Facts like these have sometimes led linguists to undervalue the significance of the lexical meaning of words. It is common prac­tice to expose the semantic indeterminacy of words in juxtaposi­tion by citing ambiguous newspaper headlines like:

 

Squad help dog bite victim.

Asians settle in well.

 

The words alone will not do, it is argued: only grammar can sort out the ambiguity by identifying different constituent structures (‘settle in / well’ vs ‘settle / in well’, for example). And the argument is often further illustrated by quoting from Lewis Carroll’s ‘Jabberwocky’ to show the superior semantic signalling of grammar. For example:

 

‘Twas brillig and the slithy toves

Did gyre and gimble in the wabe.

 

The words, it’s claimed, are nonsense and so all we can do is identify the form classes on grammatical evidence: adjectives brillig and slithy, verbs gyre and gimble, nouns toves and wabe. So it is that whatever meaning can be gleaned from these lines must depend entirely on the grammar. But this does not seem tо be so. Although these words are not part of the normal vocabulary of English, they resemble words that are, and so we treat them as lexical items and assign them meaning accordingly. Thus, brillig can be said to suggest ‘brilliant / bright’, slithy, ‘slimy / lithe’, and wabe, ‘wave’. So for me, at least, these lines project some meaning roughly on the lines of: ‘It was a bright day, and reptilian creatures were frolicking in the waves’. Other people will no doubt read the lines differently, but they will do so by assigning some meaning or other to the lexical items. They will not just ignore them. Meaning may not be fully determined by lexis, but given a collection of words […], we can always infer some figment of a proposition. Grammar actually provides much less to go on.
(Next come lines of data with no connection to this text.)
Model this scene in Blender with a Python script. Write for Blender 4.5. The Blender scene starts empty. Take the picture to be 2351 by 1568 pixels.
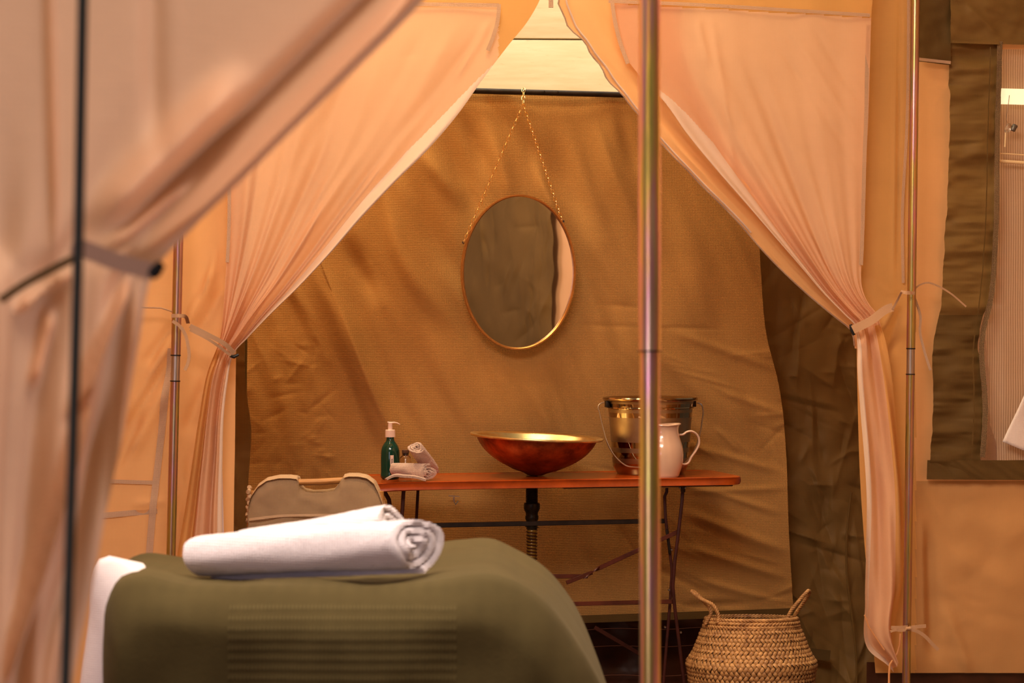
import bpy, bmesh, math, random
import numpy as np
from mathutils import Vector, Matrix

random.seed(7)
rng = np.random.default_rng(11)
sc = bpy.context.scene
COL = sc.collection
PI = math.pi

# ------------------------------------------------------------ camera, world, lights
CX, CY, F, H, K = 1175.5, 784.0, 4571.4, 1.15, 0.2126
TH = math.atan(K)
cam = bpy.data.cameras.new('camera'); camo = bpy.data.objects.new('camera', cam); COL.objects.link(camo)
camo.location = (0, 0, H); camo.rotation_euler = (PI/2, 0, 0)
cam.lens = 70.0; cam.sensor_width = 36.0; cam.clip_start = 0.05; cam.clip_end = 100
cam.dof.use_dof = True; cam.dof.focus_distance = 5.85; cam.dof.aperture_fstop = 9.0
sc.camera = camo
sc.view_settings.view_transform = 'Standard'; sc.view_settings.look = 'None'
sc.view_settings.gamma = 1.0; sc.view_settings.use_curve_mapping = False
sc.view_settings.exposure = 0.0
sc.cycles.use_denoising = True
sc.cycles.max_bounces = 8

w = bpy.data.worlds.new('world'); sc.world = w; w.use_nodes = True
nt = w.node_tree; bg = nt.nodes['Background']
tc = nt.nodes.new('ShaderNodeTexCoord'); sp = nt.nodes.new('ShaderNodeSeparateXYZ')
cr = nt.nodes.new('ShaderNodeValToRGB')
nt.links.new(tc.outputs['Generated'], sp.inputs[0]); nt.links.new(sp.outputs[2], cr.inputs[0])
cr.color_ramp.elements[0].position = 0.0; cr.color_ramp.elements[0].color = (0.30, 0.21, 0.14, 1)
cr.color_ramp.elements[1].position = 0.35; cr.color_ramp.elements[1].color = (0.85, 0.62, 0.42, 1)
nt.links.new(cr.outputs[0], bg.inputs[0]); bg.inputs[1].default_value = 0.27

def area(name, loc, target, size, power, color, sy=None):
    l = bpy.data.lights.new(name, 'AREA'); l.energy = power; l.color = color
    l.size = size
    if sy: l.shape = 'RECTANGLE'; l.size_y = sy
    o = bpy.data.objects.new(name, l); COL.objects.link(o); o.location = loc
    d = Vector(target) - Vector(loc); o.rotation_euler = d.to_track_quat('-Z', 'Y').to_euler()
    return o
LIGHTS = [
    ('overhead_fill_front', (-0.3, 2.15, 2.7), (-0.15, 2.5, 0.8), 1.4, 92, (1.0, .83, .74), 1.0),  # added lamp over the bed, standing in for daylight through an unbuilt roof
    ('camera_side_fill', (-1.2, -0.9, 1.1), (-.1, 3.0, 1.0), 1.0, 18, (.86, .74, 1.0), 1.3),  # added unseen lamp behind the camera: pole streak and lilac fill
    ('overhead_fill_middle', (-.25, 4.35, 3.15), (0.25, 5.3, 1.3), 1.3, 44, (1.0, .72, .42), .5),  # added unseen overhead lamp, brightens the door curtains
    ('overhead_fill_back', (-1.0, 5.62, 2.75), (0.3, 6.2, 1.0), .35, 23, (1.0, .70, .38), .3),  # added unseen lamp raking the back canvas to bring out its folds
    ('overhead_fill_bowl', (0.08, 5.72, 3.1), (0.08, 5.72, 1.0), .9, 13, (1.0, .80, .50), .55),  # added unseen lamp overhead for the bright reflection inside the bowl
    ('side_wall_fill', (.45, 3.7, 2.2), (1.66, 3.0, 1.1), .4, 38, (1.0, .78, .55), .6),  # added unseen lamp, brightens the side wall that the mirror reflects
    ('pine_wall_fill', (0.6, 6.9, 4.0), (0.2, 8.6, 2.3), 3.0, 92, (1.0, .82, .66), .8),  # added unseen lamp, brightens the pine boards above the rod
]
for a in LIGHTS: area(*a)

# ------------------------------------------------------------ helpers
def P(px, py, Y): return Vector(((px-CX)/F*Y, Y, H-(py-CY)/F*Y))
def Q(px, py, Y0, dy=0.0):
    Y = Y0/(1-K*(px-CX)/F) + dy
    return P(px, py, Y)
def Qa(PX, PY, Y0, D=0.0):
    Y = Y0/(1-K*(PX-CX)/F)
    return np.stack([(PX-CX)/F*Y, Y - D, H-(PY-CY)/F*Y], -1)

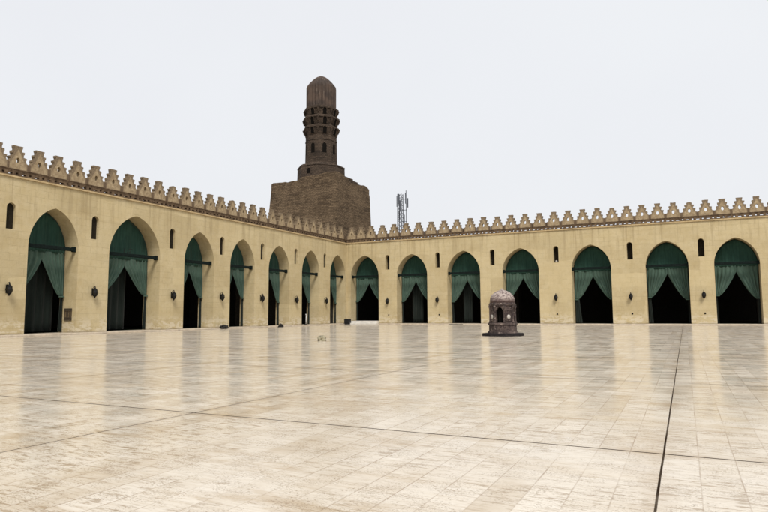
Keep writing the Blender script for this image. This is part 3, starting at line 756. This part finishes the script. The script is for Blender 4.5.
# ------------------------------------------------------------------ light, sky, camera
SUN_EL, SUN_AZ = R(52), math.atan2(.58, -.80)      # direction towards the sun, azimuth from +Y towards +X
w = bpy.data.worlds.new('World'); scene.world = w; w.use_nodes = True
nt = w.node_tree; bg = nt.nodes['Background']
sky = nt.nodes.new('ShaderNodeTexSky'); sky.sky_type = 'NISHITA'; sky.sun_disc = False
sky.sun_elevation = SUN_EL; sky.sun_rotation = SUN_AZ; sky.dust_density = 4; sky.air_density = 1.5
tc = nt.nodes.new('ShaderNodeTexCoord'); nz = nt.nodes.new('ShaderNodeTexNoise'); nz.inputs['Scale'].default_value = 1.7; nz.inputs['Detail'].default_value = 5
nt.links.new(tc.outputs['Generated'], nz.inputs['Vector'])
cl = nt.nodes.new('ShaderNodeMix'); cl.data_type = 'RGBA'
cl.inputs[6].default_value = (6.55, 6.62, 7.0, 1); cl.inputs[7].default_value = (7.45, 7.6, 7.75, 1)
nt.links.new(nz.outputs[0], cl.inputs[0])
mx = nt.nodes.new('ShaderNodeMix'); mx.data_type = 'RGBA'; mx.inputs[0].default_value = .94
nt.links.new(sky.outputs[0], mx.inputs[6]); nt.links.new(cl.outputs[2], mx.inputs[7])
nt.links.new(mx.outputs[2], bg.inputs['Color']); bg.inputs['Strength'].default_value = .1
sd = bpy.data.lights.new('sun', 'SUN'); sd.energy = 2.5; sd.angle = R(20); sd.color = (1, .95, .87)
so = bpy.data.objects.new('sun', sd); col.objects.link(so)
d = Vector((math.sin(SUN_AZ)*math.cos(SUN_EL), math.cos(SUN_AZ)*math.cos(SUN_EL), math.sin(SUN_EL)))
so.rotation_euler = d.to_track_quat('Z', 'Y').to_euler(); so.location = (0, 0, 60)

cd = bpy.data.cameras.new('camera'); cam = bpy.data.objects.new('camera', cd); col.objects.link(cam); scene.camera = cam
yaw, pitch, roll, f = -.45827679, .09459571, -.00613346, 606.7636
F = Vector((math.sin(yaw)*math.cos(pitch), math.cos(yaw)*math.cos(pitch), math.sin(pitch)))
R0 = Vector((math.cos(yaw), -math.sin(yaw), 0)); U0 = R0.cross(F)
Rt = R0*math.cos(roll) + U0*math.sin(roll); Up = U0*math.cos(roll) - R0*math.sin(roll)
mw = Matrix(((Rt.x, Up.x, -F.x, 0), (Rt.y, Up.y, -F.y, 0), (Rt.z, Up.z, -F.z, 1.28094), (0,0,0,1)))
cam.matrix_world = mw
cd.sensor_width = 36; cd.lens = f/768*36; cd.clip_start = .05; cd.clip_end = 4000

scene.render.engine = 'CYCLES'
scene.cycles.use_denoising = True
scene.cycles.max_bounces = 8
vs = scene.view_settings
vs.view_transform = 'Standard'; vs.look = 'None'; vs.exposure = .32; vs.gamma = 1; vs.use_curve_mapping = False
Nobody, I imagine, would make much sense of:

 

‘Twas adjective and the adjective nouns

did verb and verb in the noun.

 

So although meaning is indeed signalled, as we have seen, by the morphological and syntactic processes of word adaptation and assembly, this is far from the whole story. Obviously enough these processes need words to work on, and it is the words which provide the main semantic content which is to be selected from and shaped. The grammatical processes we have discussed can be seen as playing a supportive role whereby existing units of lexical meaning are organized, modified, and tailored to requirements. They do not initiate meaning; they act upon meaning already lex­ically provided.